Fr. Maspero goes on to make the explicit connection to Latin theology on pp. 185-87:

So, in the Nyssian dia tou yiou the accent is placed on the tou yiou, on the communion of the Father and the Son, and not on the pure passivity of the dia. The same phenomena will be reproduced in Latin theology, where the nexus amoris eliminates the danger of dialectically and logistically opposing the Son to the Father, in generation as well as in spiration. The nexus amoris shows, in fact, that in the Filioque the accent is on the Filio and not on the que. With the same operation the dangers of "theological filioqueism" are eliminated, which, with an almost rationalistic coldness, dissects the Trinity, separating Paternity and Filiation from Spiration and Procession.

Such a deformation would lead to negate the Trinitarian reciprocity of the Spirit in relation to the Father and the Son. In fact, from a purely logical viewpoint, only the Father and the Son are in relative opposition. The temptation is then born to move from the logical level to the real one, affirming that, while the Spirit is relative to the Father and the Son, united in the unique spiration, one cannot say however that the Father and the Son are, in their turn, relative to the Spirit.

In synthesis, in Latin terms, l'unus Spirator is unus precisely by the Person of the Spirit, who is the union, the syndetikon, of the duo spirantes, united and distinct in their proper Paternity and Filiation by their mutual Spirit. Spiratio is, in fact, the unique respiration of love of the Father and Son: to be Son does not only mean to receive all from the Father -- to be his perfect Image but also to give to the Father perfect glory, to give everything back to the Father. It is in this manner that the Son manifests the Spirit in his Filiation to the Father, who is in this way fully Father, receiving his own glory from his own Son. This is the circular dynamic of glory seen in the [Adversus Macedonianos, De Spiritu Sancto]. But, at the same time, since it is proper of the Son to give to the Father all glory, it is the Son who sends the Spirit in the economy, extending into time the eternal movement that characterizes him as Person, to attract all to the Father. The Spirit is then like the eternal 'regard' of the Son to the Father, which for love of the Father himself reposes on creation and is extended as the gaze of the Crucified Christ, that fascinates and conquers. Gregory's equilibrium is, thus, perfect.

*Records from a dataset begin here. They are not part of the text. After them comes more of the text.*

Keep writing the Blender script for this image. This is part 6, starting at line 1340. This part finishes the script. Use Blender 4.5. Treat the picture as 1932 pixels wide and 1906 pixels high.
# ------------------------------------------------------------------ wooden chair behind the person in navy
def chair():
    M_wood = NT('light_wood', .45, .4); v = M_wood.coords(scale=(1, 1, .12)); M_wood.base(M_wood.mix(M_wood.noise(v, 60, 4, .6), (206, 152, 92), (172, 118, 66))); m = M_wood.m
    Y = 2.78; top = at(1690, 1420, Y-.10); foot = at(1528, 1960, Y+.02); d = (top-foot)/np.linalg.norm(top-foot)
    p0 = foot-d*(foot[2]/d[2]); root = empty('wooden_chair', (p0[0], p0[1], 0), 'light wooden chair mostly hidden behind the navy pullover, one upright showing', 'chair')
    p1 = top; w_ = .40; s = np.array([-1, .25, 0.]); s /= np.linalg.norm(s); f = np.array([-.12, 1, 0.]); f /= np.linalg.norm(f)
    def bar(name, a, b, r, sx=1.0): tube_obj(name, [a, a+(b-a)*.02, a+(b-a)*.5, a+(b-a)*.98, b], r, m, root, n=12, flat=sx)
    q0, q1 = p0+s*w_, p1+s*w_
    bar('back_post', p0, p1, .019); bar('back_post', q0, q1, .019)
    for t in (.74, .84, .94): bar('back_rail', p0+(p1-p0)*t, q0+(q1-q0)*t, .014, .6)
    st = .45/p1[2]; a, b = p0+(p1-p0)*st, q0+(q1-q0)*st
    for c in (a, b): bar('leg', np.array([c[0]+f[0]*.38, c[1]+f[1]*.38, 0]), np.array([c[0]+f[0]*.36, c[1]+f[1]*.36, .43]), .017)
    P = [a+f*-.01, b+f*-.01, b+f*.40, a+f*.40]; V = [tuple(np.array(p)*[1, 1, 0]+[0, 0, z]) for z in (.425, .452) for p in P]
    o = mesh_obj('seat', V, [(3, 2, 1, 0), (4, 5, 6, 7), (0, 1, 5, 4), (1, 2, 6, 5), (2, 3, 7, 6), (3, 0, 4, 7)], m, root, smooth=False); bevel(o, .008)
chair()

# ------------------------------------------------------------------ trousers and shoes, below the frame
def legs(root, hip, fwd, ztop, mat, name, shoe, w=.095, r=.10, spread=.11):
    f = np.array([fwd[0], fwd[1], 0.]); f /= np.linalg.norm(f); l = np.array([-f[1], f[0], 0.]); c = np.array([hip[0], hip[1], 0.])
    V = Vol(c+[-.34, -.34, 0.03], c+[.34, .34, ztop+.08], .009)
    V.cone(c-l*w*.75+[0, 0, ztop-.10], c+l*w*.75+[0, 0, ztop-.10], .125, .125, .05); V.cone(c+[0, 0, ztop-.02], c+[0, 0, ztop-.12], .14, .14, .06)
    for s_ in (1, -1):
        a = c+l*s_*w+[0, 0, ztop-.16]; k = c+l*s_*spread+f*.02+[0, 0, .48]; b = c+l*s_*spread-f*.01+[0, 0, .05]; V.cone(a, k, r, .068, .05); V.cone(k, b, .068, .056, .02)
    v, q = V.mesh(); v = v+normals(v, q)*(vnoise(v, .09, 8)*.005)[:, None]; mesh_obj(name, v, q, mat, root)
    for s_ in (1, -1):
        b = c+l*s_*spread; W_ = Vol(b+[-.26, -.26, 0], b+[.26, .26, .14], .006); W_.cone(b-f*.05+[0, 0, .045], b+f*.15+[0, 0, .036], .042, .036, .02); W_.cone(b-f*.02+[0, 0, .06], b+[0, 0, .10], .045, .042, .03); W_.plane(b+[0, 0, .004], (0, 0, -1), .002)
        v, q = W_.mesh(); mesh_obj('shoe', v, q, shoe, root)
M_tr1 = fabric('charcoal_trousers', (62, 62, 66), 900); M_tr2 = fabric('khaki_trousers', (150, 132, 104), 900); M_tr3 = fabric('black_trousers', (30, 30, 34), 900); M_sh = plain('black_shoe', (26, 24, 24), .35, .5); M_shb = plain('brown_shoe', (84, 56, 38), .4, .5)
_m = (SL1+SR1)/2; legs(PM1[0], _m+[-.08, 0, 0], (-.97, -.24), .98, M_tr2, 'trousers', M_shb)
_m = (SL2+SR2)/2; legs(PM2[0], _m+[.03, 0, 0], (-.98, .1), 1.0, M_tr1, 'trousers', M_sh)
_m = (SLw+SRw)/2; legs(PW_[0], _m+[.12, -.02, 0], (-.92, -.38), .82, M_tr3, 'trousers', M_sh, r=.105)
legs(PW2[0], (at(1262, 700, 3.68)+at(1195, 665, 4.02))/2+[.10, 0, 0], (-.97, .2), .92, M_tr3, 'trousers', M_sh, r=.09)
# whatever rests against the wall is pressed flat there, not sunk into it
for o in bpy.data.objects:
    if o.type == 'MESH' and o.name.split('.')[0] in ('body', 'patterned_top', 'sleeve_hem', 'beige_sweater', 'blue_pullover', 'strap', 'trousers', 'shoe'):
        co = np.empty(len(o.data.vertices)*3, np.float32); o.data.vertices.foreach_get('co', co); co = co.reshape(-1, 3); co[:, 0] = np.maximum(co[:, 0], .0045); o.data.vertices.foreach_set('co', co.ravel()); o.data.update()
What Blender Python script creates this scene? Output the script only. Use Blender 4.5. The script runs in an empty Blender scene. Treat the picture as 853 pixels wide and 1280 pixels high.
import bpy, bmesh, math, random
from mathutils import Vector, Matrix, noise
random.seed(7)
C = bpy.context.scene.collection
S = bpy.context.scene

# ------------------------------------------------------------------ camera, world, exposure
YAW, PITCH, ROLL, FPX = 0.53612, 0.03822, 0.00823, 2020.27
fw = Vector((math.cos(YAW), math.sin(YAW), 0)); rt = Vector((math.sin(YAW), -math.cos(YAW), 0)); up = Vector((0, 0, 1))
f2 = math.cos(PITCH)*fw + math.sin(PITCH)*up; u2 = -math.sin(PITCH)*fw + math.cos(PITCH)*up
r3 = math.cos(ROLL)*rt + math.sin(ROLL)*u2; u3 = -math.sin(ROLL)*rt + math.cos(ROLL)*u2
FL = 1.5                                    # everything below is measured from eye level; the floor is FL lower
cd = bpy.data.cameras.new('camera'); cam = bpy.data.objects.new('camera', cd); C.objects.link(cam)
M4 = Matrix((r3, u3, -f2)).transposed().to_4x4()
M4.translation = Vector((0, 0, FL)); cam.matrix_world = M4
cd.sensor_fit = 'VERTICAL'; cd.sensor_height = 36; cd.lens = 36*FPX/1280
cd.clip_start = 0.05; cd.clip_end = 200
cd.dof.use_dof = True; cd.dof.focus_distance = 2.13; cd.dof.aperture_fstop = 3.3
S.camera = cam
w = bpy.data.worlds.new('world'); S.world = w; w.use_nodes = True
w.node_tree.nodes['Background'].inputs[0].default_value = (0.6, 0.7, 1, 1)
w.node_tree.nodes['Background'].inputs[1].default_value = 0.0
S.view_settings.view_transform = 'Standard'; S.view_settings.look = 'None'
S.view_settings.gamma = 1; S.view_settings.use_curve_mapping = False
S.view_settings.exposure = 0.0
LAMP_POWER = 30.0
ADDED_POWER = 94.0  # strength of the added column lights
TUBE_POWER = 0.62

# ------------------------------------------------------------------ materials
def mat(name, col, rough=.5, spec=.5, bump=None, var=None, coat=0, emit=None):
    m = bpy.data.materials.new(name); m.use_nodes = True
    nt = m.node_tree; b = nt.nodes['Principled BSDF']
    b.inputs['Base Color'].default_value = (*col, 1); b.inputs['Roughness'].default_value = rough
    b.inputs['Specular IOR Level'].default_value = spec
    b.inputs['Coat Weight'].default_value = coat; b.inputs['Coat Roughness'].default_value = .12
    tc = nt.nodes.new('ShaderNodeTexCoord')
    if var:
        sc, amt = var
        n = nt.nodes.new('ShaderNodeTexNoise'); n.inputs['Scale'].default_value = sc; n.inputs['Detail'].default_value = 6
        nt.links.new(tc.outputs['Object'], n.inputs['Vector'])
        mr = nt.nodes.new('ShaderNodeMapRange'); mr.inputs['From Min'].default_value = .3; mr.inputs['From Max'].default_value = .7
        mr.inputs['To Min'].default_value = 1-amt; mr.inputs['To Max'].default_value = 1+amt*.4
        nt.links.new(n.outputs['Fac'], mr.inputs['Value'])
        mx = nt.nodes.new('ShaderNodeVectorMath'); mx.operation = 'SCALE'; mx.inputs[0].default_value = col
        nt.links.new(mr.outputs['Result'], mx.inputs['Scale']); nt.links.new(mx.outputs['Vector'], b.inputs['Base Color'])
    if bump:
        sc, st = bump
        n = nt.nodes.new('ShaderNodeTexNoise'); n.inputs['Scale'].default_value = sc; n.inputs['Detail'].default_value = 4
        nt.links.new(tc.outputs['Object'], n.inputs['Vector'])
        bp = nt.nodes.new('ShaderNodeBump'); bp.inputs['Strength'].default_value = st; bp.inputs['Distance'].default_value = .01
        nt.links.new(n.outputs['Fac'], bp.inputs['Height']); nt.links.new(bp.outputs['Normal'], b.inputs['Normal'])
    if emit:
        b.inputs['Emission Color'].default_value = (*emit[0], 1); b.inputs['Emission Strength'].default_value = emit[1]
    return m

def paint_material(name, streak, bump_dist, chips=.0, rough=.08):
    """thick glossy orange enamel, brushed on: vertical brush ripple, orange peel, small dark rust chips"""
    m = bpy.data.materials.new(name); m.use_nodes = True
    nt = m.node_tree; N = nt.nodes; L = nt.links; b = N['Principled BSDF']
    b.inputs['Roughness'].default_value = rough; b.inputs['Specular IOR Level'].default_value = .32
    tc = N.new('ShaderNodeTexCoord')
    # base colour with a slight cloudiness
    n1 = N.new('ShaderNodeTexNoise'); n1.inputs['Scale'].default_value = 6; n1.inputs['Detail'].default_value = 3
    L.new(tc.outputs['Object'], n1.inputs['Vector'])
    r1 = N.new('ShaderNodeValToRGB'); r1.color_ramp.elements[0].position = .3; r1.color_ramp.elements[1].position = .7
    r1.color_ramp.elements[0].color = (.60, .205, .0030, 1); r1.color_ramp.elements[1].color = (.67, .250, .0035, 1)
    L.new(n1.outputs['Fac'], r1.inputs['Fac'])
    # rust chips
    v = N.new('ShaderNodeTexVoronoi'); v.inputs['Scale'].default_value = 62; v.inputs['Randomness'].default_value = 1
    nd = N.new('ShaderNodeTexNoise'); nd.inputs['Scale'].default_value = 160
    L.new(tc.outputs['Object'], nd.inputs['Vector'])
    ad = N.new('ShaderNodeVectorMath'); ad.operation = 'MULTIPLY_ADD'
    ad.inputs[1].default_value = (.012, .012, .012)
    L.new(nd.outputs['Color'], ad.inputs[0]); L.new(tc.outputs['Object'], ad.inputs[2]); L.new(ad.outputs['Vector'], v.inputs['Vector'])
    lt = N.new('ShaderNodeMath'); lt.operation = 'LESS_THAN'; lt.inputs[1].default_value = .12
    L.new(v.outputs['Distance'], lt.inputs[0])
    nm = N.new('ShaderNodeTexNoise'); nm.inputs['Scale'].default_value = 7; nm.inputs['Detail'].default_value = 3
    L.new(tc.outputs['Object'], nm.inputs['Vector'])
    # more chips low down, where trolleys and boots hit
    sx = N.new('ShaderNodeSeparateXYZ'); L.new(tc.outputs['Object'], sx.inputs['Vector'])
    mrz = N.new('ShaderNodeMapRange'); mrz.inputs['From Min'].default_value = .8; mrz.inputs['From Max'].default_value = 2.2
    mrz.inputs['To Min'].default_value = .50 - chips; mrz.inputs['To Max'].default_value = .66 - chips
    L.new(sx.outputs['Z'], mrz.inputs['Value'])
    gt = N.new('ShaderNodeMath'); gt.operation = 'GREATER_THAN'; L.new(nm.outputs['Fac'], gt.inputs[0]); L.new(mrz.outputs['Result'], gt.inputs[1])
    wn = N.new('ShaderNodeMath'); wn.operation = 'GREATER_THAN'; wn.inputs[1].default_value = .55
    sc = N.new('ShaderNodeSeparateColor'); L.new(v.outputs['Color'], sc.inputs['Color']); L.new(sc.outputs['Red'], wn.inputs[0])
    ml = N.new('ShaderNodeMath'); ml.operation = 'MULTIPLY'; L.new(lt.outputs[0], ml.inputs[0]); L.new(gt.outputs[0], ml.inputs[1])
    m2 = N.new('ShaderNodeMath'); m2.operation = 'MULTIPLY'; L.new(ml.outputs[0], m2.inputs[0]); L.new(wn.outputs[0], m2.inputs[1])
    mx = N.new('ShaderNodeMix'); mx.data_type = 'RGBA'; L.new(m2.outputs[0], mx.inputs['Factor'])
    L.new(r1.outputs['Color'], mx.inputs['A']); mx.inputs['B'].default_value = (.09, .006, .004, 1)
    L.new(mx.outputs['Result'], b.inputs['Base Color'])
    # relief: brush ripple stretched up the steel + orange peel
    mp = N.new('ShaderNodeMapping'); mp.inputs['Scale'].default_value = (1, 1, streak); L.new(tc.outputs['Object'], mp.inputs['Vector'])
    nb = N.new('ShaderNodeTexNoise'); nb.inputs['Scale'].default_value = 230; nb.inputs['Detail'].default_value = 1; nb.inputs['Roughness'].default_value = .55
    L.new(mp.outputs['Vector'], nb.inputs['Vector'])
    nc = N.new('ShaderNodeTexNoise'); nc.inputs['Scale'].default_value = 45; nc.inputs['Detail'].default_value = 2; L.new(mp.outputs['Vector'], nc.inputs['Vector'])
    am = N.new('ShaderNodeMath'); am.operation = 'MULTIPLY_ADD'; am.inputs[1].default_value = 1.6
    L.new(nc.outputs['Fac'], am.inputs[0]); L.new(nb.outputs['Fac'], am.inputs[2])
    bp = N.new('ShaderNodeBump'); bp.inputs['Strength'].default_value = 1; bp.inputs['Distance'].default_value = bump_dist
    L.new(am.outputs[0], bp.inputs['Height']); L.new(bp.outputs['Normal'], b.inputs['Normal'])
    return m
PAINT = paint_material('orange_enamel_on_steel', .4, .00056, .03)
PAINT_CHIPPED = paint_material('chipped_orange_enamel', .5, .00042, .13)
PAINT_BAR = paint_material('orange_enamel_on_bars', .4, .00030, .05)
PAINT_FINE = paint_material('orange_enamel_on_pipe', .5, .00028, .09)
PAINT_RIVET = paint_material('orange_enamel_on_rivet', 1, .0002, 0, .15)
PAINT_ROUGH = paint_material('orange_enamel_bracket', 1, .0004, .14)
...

Therefore, while confronting Nyssian pneumatology with Latin doctrine, two considerations are necessary: on one side Gregory purifies the category of 'cause' of the temporal dimension and of substantial inferiority, transforming it into a notion that signifies fundamentally 'origin'. Thus the Nyssian aitia is notably closer to the Latin principium. On the other hand, it is also necessary to consider that Occidental pneumatology does not intend, with the Filioque, to introduce a second cause in the Trinity. The key point is the consideration of the Spirit as bond of union in the Blessed Trinity.
In my opinion, Fr. Maspero closes some important gaps in the pioneering work of Fr. David Balas, and Fr. Maspero does a great deal to correct the misinterpretations of Latin theology and Gregory's work as a result of the "verbal Byzantinism" described above. Upon reading his work, one will not doubt that he supports his position with close textual analysis, and I must again commend the study of this excellent work for those who wish to grasp the complicated issue of the Spirit's procession from the Son.